═══ Data to process ═══

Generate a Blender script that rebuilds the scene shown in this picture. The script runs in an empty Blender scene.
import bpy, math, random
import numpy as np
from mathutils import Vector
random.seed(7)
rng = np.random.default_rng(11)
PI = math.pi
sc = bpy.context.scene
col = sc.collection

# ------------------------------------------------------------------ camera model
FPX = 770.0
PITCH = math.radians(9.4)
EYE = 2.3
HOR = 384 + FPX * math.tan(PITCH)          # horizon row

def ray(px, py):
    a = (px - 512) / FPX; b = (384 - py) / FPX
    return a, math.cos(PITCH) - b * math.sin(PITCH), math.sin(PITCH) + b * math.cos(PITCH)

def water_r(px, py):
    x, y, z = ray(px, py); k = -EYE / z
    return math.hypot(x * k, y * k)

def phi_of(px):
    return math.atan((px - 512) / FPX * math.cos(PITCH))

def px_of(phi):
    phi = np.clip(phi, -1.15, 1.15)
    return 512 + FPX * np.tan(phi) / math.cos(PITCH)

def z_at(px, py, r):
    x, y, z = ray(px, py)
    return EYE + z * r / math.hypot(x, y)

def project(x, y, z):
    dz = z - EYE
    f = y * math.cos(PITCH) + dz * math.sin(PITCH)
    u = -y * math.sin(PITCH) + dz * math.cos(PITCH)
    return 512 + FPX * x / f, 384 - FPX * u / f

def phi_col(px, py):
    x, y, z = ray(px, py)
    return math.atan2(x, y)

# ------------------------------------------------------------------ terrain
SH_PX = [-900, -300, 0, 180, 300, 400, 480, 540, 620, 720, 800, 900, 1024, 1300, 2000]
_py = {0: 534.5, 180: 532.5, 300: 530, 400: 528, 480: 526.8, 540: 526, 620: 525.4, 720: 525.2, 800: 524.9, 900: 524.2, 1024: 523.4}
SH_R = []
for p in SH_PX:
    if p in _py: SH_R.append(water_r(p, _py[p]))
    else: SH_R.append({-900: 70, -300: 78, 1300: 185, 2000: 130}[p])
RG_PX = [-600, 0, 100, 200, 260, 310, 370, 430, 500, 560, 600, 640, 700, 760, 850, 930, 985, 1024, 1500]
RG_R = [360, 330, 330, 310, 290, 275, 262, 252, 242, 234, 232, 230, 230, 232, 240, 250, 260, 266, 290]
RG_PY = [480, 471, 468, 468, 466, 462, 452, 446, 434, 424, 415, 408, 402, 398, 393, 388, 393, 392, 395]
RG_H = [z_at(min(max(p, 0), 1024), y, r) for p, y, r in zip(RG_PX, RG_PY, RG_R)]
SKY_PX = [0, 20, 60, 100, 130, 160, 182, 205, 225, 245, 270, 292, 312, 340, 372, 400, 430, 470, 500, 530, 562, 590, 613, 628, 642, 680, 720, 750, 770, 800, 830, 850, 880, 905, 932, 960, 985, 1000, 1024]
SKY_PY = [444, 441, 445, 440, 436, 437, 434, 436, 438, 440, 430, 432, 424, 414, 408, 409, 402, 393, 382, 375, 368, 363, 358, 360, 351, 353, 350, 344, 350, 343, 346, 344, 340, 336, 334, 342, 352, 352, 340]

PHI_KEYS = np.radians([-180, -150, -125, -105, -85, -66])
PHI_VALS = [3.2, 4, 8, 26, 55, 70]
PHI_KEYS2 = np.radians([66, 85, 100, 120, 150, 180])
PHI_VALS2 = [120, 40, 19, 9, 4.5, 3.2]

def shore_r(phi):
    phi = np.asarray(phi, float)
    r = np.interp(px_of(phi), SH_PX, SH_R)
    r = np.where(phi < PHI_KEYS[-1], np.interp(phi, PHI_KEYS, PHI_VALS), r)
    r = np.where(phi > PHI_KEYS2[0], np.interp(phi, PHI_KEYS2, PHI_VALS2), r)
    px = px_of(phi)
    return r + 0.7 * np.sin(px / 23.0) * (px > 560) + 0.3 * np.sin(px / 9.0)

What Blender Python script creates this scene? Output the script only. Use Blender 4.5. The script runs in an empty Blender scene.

═══

--- Work to complete ---
Every entry in the listing must be retyped exactly.

--- Response to the task ---
Generate a Blender script that rebuilds the scene shown in this picture. The script runs in an empty Blender scene.
import bpy, math, random
import numpy as np
from mathutils import Vector
random.seed(7)
rng = np.random.default_rng(11)
PI = math.pi
sc = bpy.context.scene
col = sc.collection

# ------------------------------------------------------------------ camera model
FPX = 770.0
PITCH = math.radians(9.4)
EYE = 2.3
HOR = 384 + FPX * math.tan(PITCH)          # horizon row

def ray(px, py):
    a = (px - 512) / FPX; b = (384 - py) / FPX
    return a, math.cos(PITCH) - b * math.sin(PITCH), math.sin(PITCH) + b * math.cos(PITCH)

def water_r(px, py):
    x, y, z = ray(px, py); k = -EYE / z
    return math.hypot(x * k, y * k)

def phi_of(px):
    return math.atan((px - 512) / FPX * math.cos(PITCH))

def px_of(phi):
    phi = np.clip(phi, -1.15, 1.15)
    return 512 + FPX * np.tan(phi) / math.cos(PITCH)

def z_at(px, py, r):
    x, y, z = ray(px, py)
    return EYE + z * r / math.hypot(x, y)

def project(x, y, z):
    dz = z - EYE
    f = y * math.cos(PITCH) + dz * math.sin(PITCH)
    u = -y * math.sin(PITCH) + dz * math.cos(PITCH)
    return 512 + FPX * x / f, 384 - FPX * u / f

def phi_col(px, py):
    x, y, z = ray(px, py)
    return math.atan2(x, y)

# ------------------------------------------------------------------ terrain
SH_PX = [-900, -300, 0, 180, 300, 400, 480, 540, 620, 720, 800, 900, 1024, 1300, 2000]
_py = {0: 534.5, 180: 532.5, 300: 530, 400: 528, 480: 526.8, 540: 526, 620: 525.4, 720: 525.2, 800: 524.9, 900: 524.2, 1024: 523.4}
SH_R = []
for p in SH_PX:
    if p in _py: SH_R.append(water_r(p, _py[p]))
    else: SH_R.append({-900: 70, -300: 78, 1300: 185, 2000: 130}[p])
RG_PX = [-600, 0, 100, 200, 260, 310, 370, 430, 500, 560, 600, 640, 700, 760, 850, 930, 985, 1024, 1500]
RG_R = [360, 330, 330, 310, 290, 275, 262, 252, 242, 234, 232, 230, 230, 232, 240, 250, 260, 266, 290]
RG_PY = [480, 471, 468, 468, 466, 462, 452, 446, 434, 424, 415, 408, 402, 398, 393, 388, 393, 392, 395]
RG_H = [z_at(min(max(p, 0), 1024), y, r) for p, y, r in zip(RG_PX, RG_PY, RG_R)]
SKY_PX = [0, 20, 60, 100, 130, 160, 182, 205, 225, 245, 270, 292, 312, 340, 372, 400, 430, 470, 500, 530, 562, 590, 613, 628, 642, 680, 720, 750, 770, 800, 830, 850, 880, 905, 932, 960, 985, 1000, 1024]
SKY_PY = [444, 441, 445, 440, 436, 437, 434, 436, 438, 440, 430, 432, 424, 414, 408, 409, 402, 393, 382, 375, 368, 363, 358, 360, 351, 353, 350, 344, 350, 343, 346, 344, 340, 336, 334, 342, 352, 352, 340]

PHI_KEYS = np.radians([-180, -150, -125, -105, -85, -66])
PHI_VALS = [3.2, 4, 8, 26, 55, 70]
PHI_KEYS2 = np.radians([66, 85, 100, 120, 150, 180])
PHI_VALS2 = [120, 40, 19, 9, 4.5, 3.2]

def shore_r(phi):
    phi = np.asarray(phi, float)
    r = np.interp(px_of(phi), SH_PX, SH_R)
    r = np.where(phi < PHI_KEYS[-1], np.interp(phi, PHI_KEYS, PHI_VALS), r)
    r = np.where(phi > PHI_KEYS2[0], np.interp(phi, PHI_KEYS2, PHI_VALS2), r)
    px = px_of(phi)
    return r + 0.7 * np.sin(px / 23.0) * (px > 560) + 0.3 * np.sin(px / 9.0)

What Blender Python script creates this scene? Output the script only. Use Blender 4.5. The script runs in an empty Blender scene.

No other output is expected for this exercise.